When limiting the conversation of using AI-written
automotive SEO content: it tends to touch on all the same bullet points for similar topics, and the specs it gives for one article tend to show up in others. For example, if I ask it to write an article about a Toyota Tacoma for a dealer in Texas versus one in Ohio, it's going to send me roughly the same outdated bullet points like the engine size options (that one seems to be popular), perhaps in a different order, and just swap in Ohio for Texas. Additionally, if I copy and paste specs from Toyota.com and ask it to rephrase it for me, it can only give me so many reworkings of that info, and at that point, it's just spun content which is still a huge no-no.

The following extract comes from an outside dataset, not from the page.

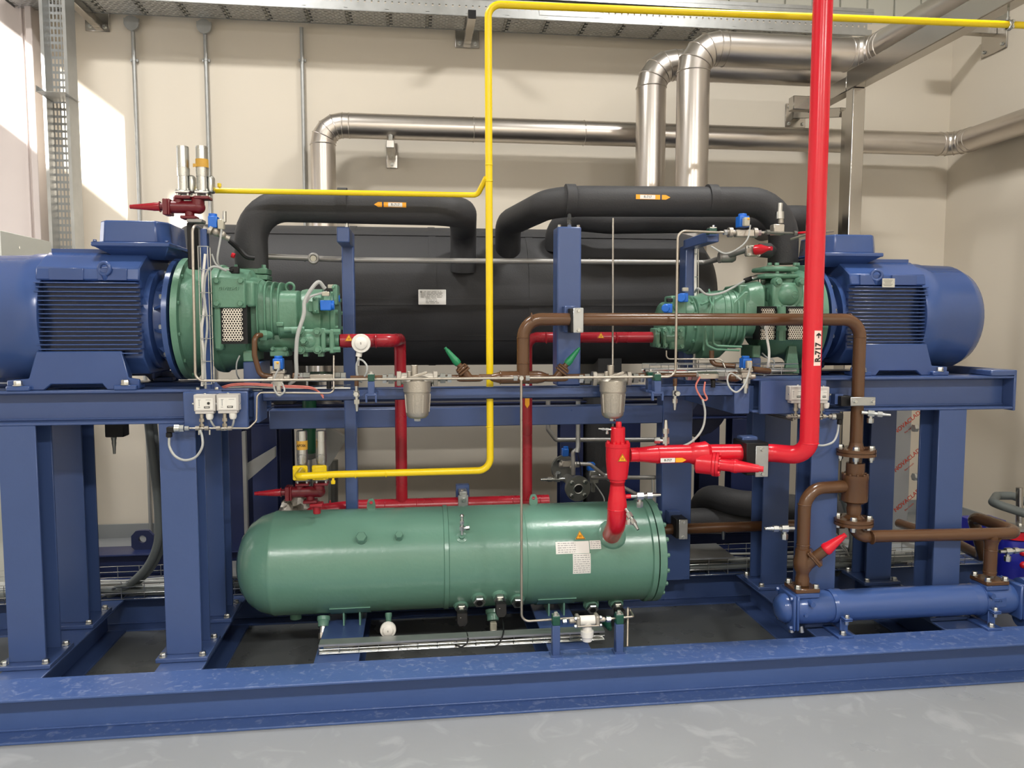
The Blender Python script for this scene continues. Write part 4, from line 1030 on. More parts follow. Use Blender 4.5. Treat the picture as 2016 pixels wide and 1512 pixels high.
# riser label
xl = P[1].x
lb = thing('riser_label', 'pale label with black R-717 and an arrow, on the tall red riser', 'sticker', (xl, YRD-rr, W(1612,690,YRD).z))
vs_l = []; fs_l = []; z0 = W(1612,720,YRD-rr).z; z1 = W(1612,651,YRD-rr).z
a0, a1 = math.radians(-62), math.radians(-12)+math.radians(0)
angs = [math.radians(-106+i*7.0) for i in range(8)]
off_a = 0
pts = [(xl+math.cos(a+off_a)*(rr+.0008), YRD+math.sin(a+off_a)*(rr+.0008)) for a in angs]
m = MB(); vs_l = [(x, y, z) for x, y in pts for z in (z0, z1)]
m.add(vs_l, [(2*i, 2*i+2, 2*i+3, 2*i+1) for i in range(len(pts)-1)]); m.build('paper', M['pinkstick'], lb)
am = math.radians(-106+24.5); nn = V((math.cos(am), math.sin(am), 0)); tt = V((-nn.y, nn.x, 0)); cL = V((xl,YRD,(z0+z1)/2))+nn*(rr+.0028)
hl = (z1-z0)
text('R-717', 'lettering', M['ink'], lb, cL-V((0,0,hl*.12)), .040, (0,0,1), -tt, bold=.0012, sx=.92)
aw = cL+V((0,0,hl*.36))
MB().prism([(-.012,-.002),(.002,-.002),(-.003,-.012),(.004,-.012),(.013,0),(.004,.012),(-.003,.012),(.002,.002),(-.012,.002)], aw, (0,0,1), -tt, nn, .0008).build('arrow', M['ink'], lb)
# ================================================================ dark red lines
YQ = 3.86
za = W(740,671,YQ).z
Pd = [W(668,671,3.655), (W(720,671,3.7).x,3.66,za), W(787,671,3.80), W(789,720,3.86), W(789,990,3.9)]
d1 = thing('discharge_pipe', 'dark red pipe dropping from the left compressor valve to the low header', 'pipe', Pd[4], 'red refrigerant pipes')
p0 = V(Pd[0]); zA = p0.z
MB().tube([p0, (W(789,671,3.72).x, 3.72, zA), (W(789,671,4.3).x, 4.3, zA), ], .031, .05, 24).build('tubing', R2, d1) if False else None
YA = 4.25; xd = W(789,800,YA).x
MB().tube([p0, (xd-.02, 3.70, zA), (xd, YA, zA-.005), (xd, YA, W(789,990,YA).z)], .032, .06, 24).build('tubing', R2, d1)
for px in (740,): weld(d1, W(px,671,3.66), (1,0,0), .032, R2)
triangle(W(687,667,3.615), .036, V((1,0,0)), V((0,0,1)), V((0,-1,0)), 'yellow hot surface triangle on the dark red pipe by the left compressor')
# right compressor discharge: left then down
YB_ = 4.12; x0 = W(1298,664,3.79)
xq = W(1038,664,YB_).x
d2 = thing('discharge_pipe', 'dark red pipe running from the right compressor behind the broad post and down', 'pipe', (xq,YB_,.9), 'red refrigerant pipes')
MB().tube([x0, (xq+.25,3.95,W(1100,665,3.9).z), (xq,YB_,W(1038,664,YB_).z), (xq,YB_,W(1038,985,YB_).z)], .028, .06, 24).build('tubing', RD if False else R2, d2)
for px in (1076, 1214): weld(d2, W(px,665,3.85), (1,0,0), .0275, R2)
for py in (690,): weld(d2, W(1036,py,YB_), (0,0,1), .0275, R2)
triangle(W(1183,662,3.80), .032, V((1,0,0)), V((0,0,1)), V((0,-1,0)), 'yellow hot surface triangle on the dark red pipe right of the broad post')
mk = thing('pipe_marker', 'downward orange arrow sticker on the dark red vertical pipe', 'sticker', W(1038,800,YB_-.03), 'flow direction stickers')
c = W(1038,795,YB_-.032); MB().prism([(-.012,.03),(.012,.03),(.012,-.006),(0,-.024),(-.012,-.006)], c, (1,0,0), (0,0,1), (0,-1,0), .001).build('arrow', M['orange'], mk)
MB().box(c+V((0,-.0006,.045)), (.024,.001,.012)).build('red_band', R2, mk); MB().box(c+V((0,-.0006,.095)), (.02,.001,.03)).build('white_field', M['sticker'], mk)
# header low
YH = 4.25; h0 = W(612,1003,4.3); h1 = W(1080,988,YH); zh = W(800,996,YH).z
hd = thing('header_pipe', 'dark red horizontal header lying behind the top of the green tank', 'pipe', (h1.x,YH,zh), 'red refrigerant pipes')
MB().tube([(W(603,1020,YH-.12).x, YH-.16, zh-.10), (W(612,1003,YH).x, YH-.10, zh), (W(700,1000,YH).x, YH, zh), (h1.x, YH, zh)], .041, .08, 24).build('tubing', R2, hd)
for px in (650, 758, 820, 1008, 1062): weld(hd, (W(px,995,YH).x,YH,zh), (1,0,0), .041, R2)
hb = thing('pipe_clamp', 'steel strap on a blue bracket holding the dark red header', 'clamp', W(911,985,YH), 'pipe clamps with zinc plates')
m = MB(); PB(m, 898, 924, 955, 985, YH+.04, YH+.09); m.build('bracket', BL, hb, bev=.003)
m = MB(); PB(m, 902, 922, 975, 1006, YH-.045, YH-.038); PB(m, 904, 920, 968, 976, YH-.045, YH+.05); m.build('strap', M['galv'], hb, bev=.003)
MB().bolt(W(913,984,YH-.045), (0,-1,0), .02).bolt(W(910,967,YH-.02), (0,0,1), .014).build('bolt', ZI, hb)
# ================================================================ brown lines
YO = 3.56; rB = .0302
b0 = W(1030,745,YO); zb = W(1300,629,YO).z
brn = thing('oil_pipe', 'long brown pipe arching from the middle tee over to the bolted flanges', 'pipe', (W(1700,800,YO).x,YO,1.0), 'brown oil pipes')
bx1 = W(1016+14,700,YO).x; bx2 = W(1688,800,YO-.02).x
zfl = W(1686,880,YO-.1).z
MB().tube([(bx1,YO,W(1029,738,YO).z), (bx1,YO,zb), (bx2,YO-.02,zb), (bx2,YO-.02,W(1686,876,YO-.02).z)], rB, .085, 28).build('tubing', BR, brn)
for c, d in (((bx1,YO,W(1029,665,YO).z),(0,0,1)), ((bx1,YO,W(1029,715,YO).z),(0,0,1)), ((W(1046,630,YO).x,YO,zb),(1,0,0)), ((W(1672,630,YO).x,YO,zb),(1,0,0)), ((bx2,YO-.02,W(1686,664,YO).z),(0,0,1))): weld(brn, c, d, rB, BR)
# the tee body
zt = W(1029,743,YO).z
tee = MB(); xL = W(965,743,YO).x; xR_ = W(1080,743,YO).x
tee.lathe((xL,YO,zt), (1,0,0), [(0,.012),(.01,.018),(.04,.026),(.055,.0302),((xR_-xL)-.055,.0302),((xR_-xL)-.03,.026),((xR_-xL)-.01,.018),(xR_-xL,.012)], 28).build('tee', BR, brn)
for px in (985,1040): weld(brn, (W(px,743,YO).x,YO,zt), (1,0,0), .0302, BR)
cpb = thing('pipe_clamp', 'zinc plate clamp fixing the brown pipe to the broad blue post', 'clamp', W(1138,630,YO), 'pipe clamps with zinc plates')
zincplate(cpb, 1129, 1149, 606, 655, YO-.04)
m = MB(); PB(m, 1123, 1148, 607, 655, YO-.034, YO+.04); m.build('block', M['rubber'], cpb, bev=.003)
m = MB(); PB(m, 1112, 1136, 602, 654, YO+.03, YO+.10); m.build('bracket', BL, cpb, bev=.004)
# Y valves with green caps
def yvalve(px, sgn, label):
    c = W(px,745,YO); t = thing('angle_stop_valve', label, 'valve', c, 'brown valves with green caps')
    d = V((-sgn*.62*1, -.05, .78)).normalized()
    MB().lathe(c-V((.06,0,0)), (1,0,0), [(0,.010),(.012,.015),(.03,.016),(.09,.016),(.108,.015),(.12,.010)], 20).cyl(c, c+d*.05, .018, n=20).build('body', BR, t)
    d_, u_, v_ = frame_of(d); R = Matrix((v_, u_, d)).transposed()
    MB().box(c+d*.044, (.058,.05,.011), R).box(c+d*.057, (.058,.05,.011), R).box(c+d*.068, (.036,.036,.012), R).build('bonnet', BR, t, bev=.003)
    for a in (-1, 1):
        for b in (-1, 1): MB().bolt(c+d*.063+u_*a*.018+v_*b*.021, d, .010, .006).build('bolt', BR, t)
    MB().cyl(c+d*.07, c+d*.09, .013, n=16).build('neck', BR, t)
    MB().lathe(c+d*.086, d, [(0,.016),(.008,.0175),(.024,.0175),(.028,.016),(.085,.009),(.085,.007),(.098,.0065),(.098,.001)], 24).build('cap', M['cap'], t)
    return t
yvalve(925, 1, 'brown valve with green cap leaning toward the left compressor, beside the yellow pipe')
yvalve(1093, -1, 'brown valve with green cap leaning toward the right compressor, below the broad post')
# small bore brown segments (along X at zt)
zs = zt
def seg(pa, pb, r, mt, par=None, nm='tubing', label=None, cat='pipe', name='oil_pipe', group='small brown pipes', Y=None, z=None):
    Y = Y or YO; z = z or zs
    a = W(pa,745,Y).x; b = W(pb,745,Y).x
    if par is None: par = thing(name, label, cat, (a,Y,z), group)
    MB().cyl((a,Y,z), (b,Y,z), r, n=16).build(nm, mt, par); return par
zs = W(880,742,YO).z
seg(872, 905, .0095, BR, label='short brown pipe between the left filter and green-capped valve'); seg(943, 968, .0115, BR, label='short brown pipe between left green-capped valve and the tee')
seg(1074, 1080, .0115, BR, label='very short brown pipe right of the tee'); seg(1108, 1155, .0095, BR, label='short brown pipe between green-capped valve and the right filter')
seg(690, 765, .0095, BR, label='short brown pipe left of the left filter')
seg(1252, 1370, .0105, BR, label='short brown pipe right of the right filter')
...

The biggest thing we've been researching is how to ethically use AI in our day-to-day, and use it as a tool, not a crutch. The jury is still out. As far as using it to optimize content further, I'd imagine it'd be ok to ask it to ramp up the volume of times the primary keyword is used in an article, but only so long as it can do it in a natural voice and doesn't turn to keyword stuffing. I'll have to try it one day. And maybe it could be used to read through the content and identify when it doesn't have the primary keyword in there enough, but we already have tools that do that.
I'm rambling.
The most helpful it's been for me in the realm of content creation was translating a piece from English to Spanish and making it so that the bulk of the translation was taken care of and I could just finesse it from there
en español. It did really well. Keep in mind, though, the content that it was fed was what
we had written in English.
All this to say, this is a big reason why Google is pushing the extra E in EEAT - demonstrating experience. It's not enough to just have the content sitting there on your site. You need to demonstrate your experience with this topic in order for Google to really pay attention to you. Generate all the content you want but you better have receipts! Video can certainly help with that.